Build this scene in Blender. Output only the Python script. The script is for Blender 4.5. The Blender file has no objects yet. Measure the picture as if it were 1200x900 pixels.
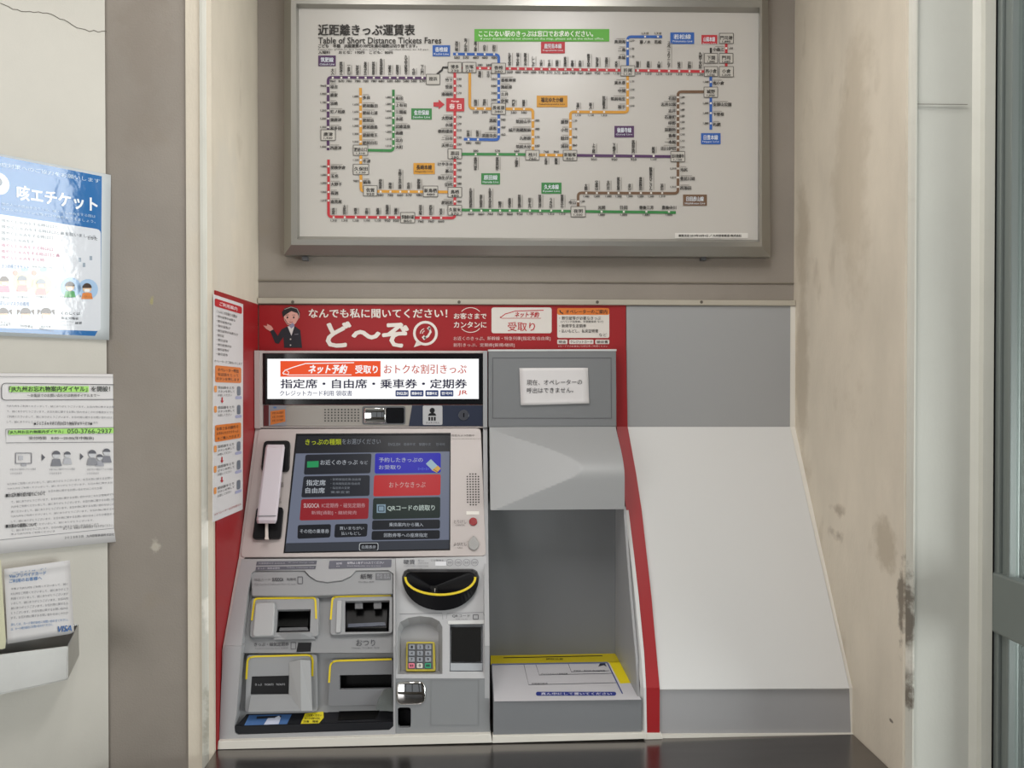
import bpy, bmesh, math, random
from mathutils import Vector, Euler, Matrix
random.seed(7)
SC = bpy.context.scene
COL = SC.collection
R = math.radians

# ---------------------------------------------------------------- camera
CAMZ = 1.49
YAW, PITCH, F = R(-2.75), R(-0.6), 960.0
cd = bpy.data.cameras.new('camera'); cam = bpy.data.objects.new('camera', cd); COL.objects.link(cam)
cam.location = (0, 0, CAMZ); cam.rotation_euler = (R(90) + PITCH, 0, YAW)
cd.sensor_width = 36; cd.lens = 36 * F / 1200; cd.clip_start = .05
SC.camera = cam
# ---------------------------------------------------------------- world, lights, exposure
w = bpy.data.worlds.new('world'); SC.world = w; w.use_nodes = True
w.node_tree.nodes['Background'].inputs[0].default_value = (.92, .96, 1, 1)
w.node_tree.nodes['Background'].inputs[1].default_value = .2
def area(name, loc, target, sx, sy, power, col):
    l = bpy.data.lights.new(name, 'AREA'); l.shape = 'RECTANGLE'; l.size = sx; l.size_y = sy; l.energy = power; l.color = col
    o = bpy.data.objects.new(name, l); COL.objects.link(o); o.location = loc
    o.rotation_euler = (Vector(target) - Vector(loc)).to_track_quat('-Z', 'Y').to_euler()
    return o
area('daylight_through_right_door', (2.6, .82, 2.15), (-.8, 1.3, 1.6), .75, 1.1, 13, (.98, .99, 1))
area('sunlit_pavement_bounce', (2.4, .2, .95), (-.8, 1.5, .9), 1.7, .9, 60, (.98, .99, 1))
area('daylight_from_entrance', (-1.8, -1.1, 1.2), (.8, 1.8, 1.3), 1.6, 1.2, 27, (1, .985, .965))
SC.view_settings.view_transform = 'Standard'; SC.view_settings.look = 'None'
SC.view_settings.gamma = 1; SC.view_settings.exposure = 0.07; SC.view_settings.use_curve_mapping = False

# ---------------------------------------------------------------- geometry helpers
RM = Euler((R(90) + PITCH, 0, YAW)).to_matrix()
EYE = Vector((0, 0, CAMZ))
class Plane:
    def __init__(s, p, n):
        s.p = Vector(p); s.n = Vector(n).normalized()
        if s.n.dot(EYE - s.p) < 0: s.n = -s.n
    def at(s, px, py, lift=0.0):
        d = RM @ Vector(((px - 600) / F, -(py - 450) / F, -1))
        p = s.p + s.n * lift
        return EYE + d * ((p - EYE).dot(s.n) / d.dot(s.n))
def FP(Y): return Plane((0, Y, 0), (0, -1, 0))
def SP(X): return Plane((X, 0, 0), (1, 0, 0))
def TP(y1, Y1, y2, Y2):
    a, b = FP(Y1).at(554, y1), FP(Y2).at(554, y2)
    return Plane(a, Vector((1, 0, 0)).cross(b - a))

def lin(h):
    h = h.lstrip('#'); c = [int(h[i:i + 2], 16) / 255 for i in (0, 2, 4)]
    return [x / 12.92 if x <= .04045 else ((x + .055) / 1.055) ** 2.4 for x in c] + [1]
MATS = {}
def mat(key, h, rough=.5, metal=0, var=0, vs=6, bump=0, bs=300, emit=0, coat=0, dirt=None, trans=0, stretch=(1, 1, 1)):
    if key in MATS: return MATS[key]
    m = bpy.data.materials.new(key); m.use_nodes = True; nt = m.node_tree; b = nt.nodes['Principled BSDF']
    c = lin(h)
    b.inputs['Base Color'].default_value = c; b.inputs['Roughness'].default_value = rough
    b.inputs['Metallic'].default_value = metal; b.inputs['Coat Weight'].default_value = coat; b.inputs['Coat Roughness'].default_value = .06
    b.inputs['Transmission Weight'].default_value = trans
    if emit:
        b.inputs['Emission Color'].default_value = c; b.inputs['Emission Strength'].default_value = emit
        b.inputs['Base Color'].default_value = (.01, .01, .012, 1)
    if var or bump:
        g = nt.nodes.new('ShaderNodeNewGeometry'); mp = nt.nodes.new('ShaderNodeMapping'); mp.inputs['Scale'].default_value = stretch
        nt.links.new(g.outputs['Position'], mp.inputs['Vector'])
    if var:
        n = nt.nodes.new('ShaderNodeTexNoise'); n.inputs['Scale'].default_value = vs; n.inputs['Detail'].default_value = 6; n.inputs['Roughness'].default_value = .6
        nt.links.new(mp.outputs[0], n.inputs['Vector'])
        r = nt.nodes.new('ShaderNodeValToRGB'); r.color_ramp.elements[0].position = .3; r.color_ramp.elements[1].position = .72
        r.color_ramp.elements[0].color = [x * (1 - var) for x in c[:3]] + [1]
        r.color_ramp.elements[1].color = [min(1, x * (1 + var * .5)) for x in c[:3]] + [1]
        nt.links.new(n.outputs[0], r.inputs[0]); last = r.outputs[0]
        if dirt:
            n2 = nt.nodes.new('ShaderNodeTexNoise'); n2.inputs['Scale'].default_value = 11; n2.inputs['Detail'].default_value = 8
            nt.links.new(mp.outputs[0], n2.inputs['Vector'])
            r2 = nt.nodes.new('ShaderNodeValToRGB'); r2.color_ramp.elements[0].position = .62; r2.color_ramp.elements[1].position = .74
            nt.links.new(n2.outputs[0], r2.inputs[0])
            mx = nt.nodes.new('ShaderNodeMixRGB'); mx.inputs[2].default_value = lin(dirt)
            ml = nt.nodes.new('ShaderNodeMath'); ml.operation = 'MULTIPLY'; ml.inputs[1].default_value = .35
            nt.links.new(r2.outputs[0], ml.inputs[0]); nt.links.new(ml.outputs[0], mx.inputs[0]); nt.links.new(last, mx.inputs[1]); last = mx.outputs[0]
        nt.links.new(last, b.inputs['Base Color'])
    if bump:
        n = nt.nodes.new('ShaderNodeTexNoise'); n.inputs['Scale'].default_value = bs; n.inputs['Detail'].default_value = 3
        nt.links.new(mp.outputs[0], n.inputs['Vector'])
        bp = nt.nodes.new('ShaderNodeBump'); bp.inputs['Strength'].default_value = bump; bp.inputs['Distance'].default_value = .002
        nt.links.new(n.outputs[0], bp.inputs['Height']); nt.links.new(bp.outputs[0], b.inputs['Normal'])
    if key.startswith(('lcd', 'lit', 'sign')): b.inputs['Specular IOR Level'].default_value = .12
    if key.startswith(('slot_black', 'sensor', 'tray_black', 'well', 'black_plastic')): b.inputs['Specular IOR Level'].default_value = .22
    if key.startswith(('film_', 'laminate')): b.inputs['Specular IOR Level'].default_value = 1
    MATS[key] = m
    return m
def ink(h, style='paper'):
    if style == 'emit':
        return mat('lit_' + h, h, .3, emit=EMIT)
    if style == 'lcd':
        return mat('lcd_' + h, h, .25, emit=.66)
    if style == 'film':
        return mat('film_' + h, h, .07, bump=.3, bs=24, coat=1)
    if style == 'film2':
        return mat('filmb_' + h, h, .3)
    return mat('ink_' + h, h, .55)
EMIT = .89

def mk(name, vs, fs, m, parent=None, smooth=False, bevel=0, kind=None, origin=None, seg=2):
    vs = [Vector(v) for v in vs]
    if origin is None:
        lo = Vector([min(v[i] for v in vs) for i in range(3)]); hi = Vector([max(v[i] for v in vs) for i in range(3)])
        origin = (lo + hi) / 2
    me = bpy.data.meshes.new(name); me.from_pydata([v - origin for v in vs], [], fs)
    bm = bmesh.new(); bm.from_mesh(me); bmesh.ops.recalc_face_normals(bm, faces=bm.faces); bm.to_mesh(me); bm.free()
    me.materials.append(m)
    if smooth: me.shade_smooth()
    o = bpy.data.objects.new(name, me); COL.objects.link(o)
    if parent: o.parent = parent; o.location = origin - base_of(parent)
    else: o.location = origin
    if bevel:
        b = o.modifiers.new('bevel', 'BEVEL'); b.width = bevel; b.segments = seg; b.limit_method = 'ANGLE'; b.angle_limit = R(35)
    if kind: o['kind'] = kind
    return o
def base_of(o):
    v = Vector(o.location)
    while o.parent: o = o.parent; v += Vector(o.location)
    return v
def thing(name, label, cat, loc, group=None):
    o = bpy.data.objects.new(name, None); COL.objects.link(o); o.location = loc; o.empty_display_size = .05
    o['label'] = label; o['category'] = cat
    if group: o['group'] = group
    return o
def tag(o, label, cat=None, group=None):
    o['label'] = label
    if cat: o['category'] = cat
    if group: o['group'] = group
    return o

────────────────

EXERCISE DETAILS: Emit the lines of the material exactly, from its first line to the line containing "R = math.radians", inclusive; leave every picture out.

RESULT FOR THIS TASK:
Build this scene in Blender. Output only the Python script. The script is for Blender 4.5. The Blender file has no objects yet. Measure the picture as if it were 1200x900 pixels.
import bpy, bmesh, math, random
from mathutils import Vector, Euler, Matrix
random.seed(7)
SC = bpy.context.scene
COL = SC.collection
R = math.radians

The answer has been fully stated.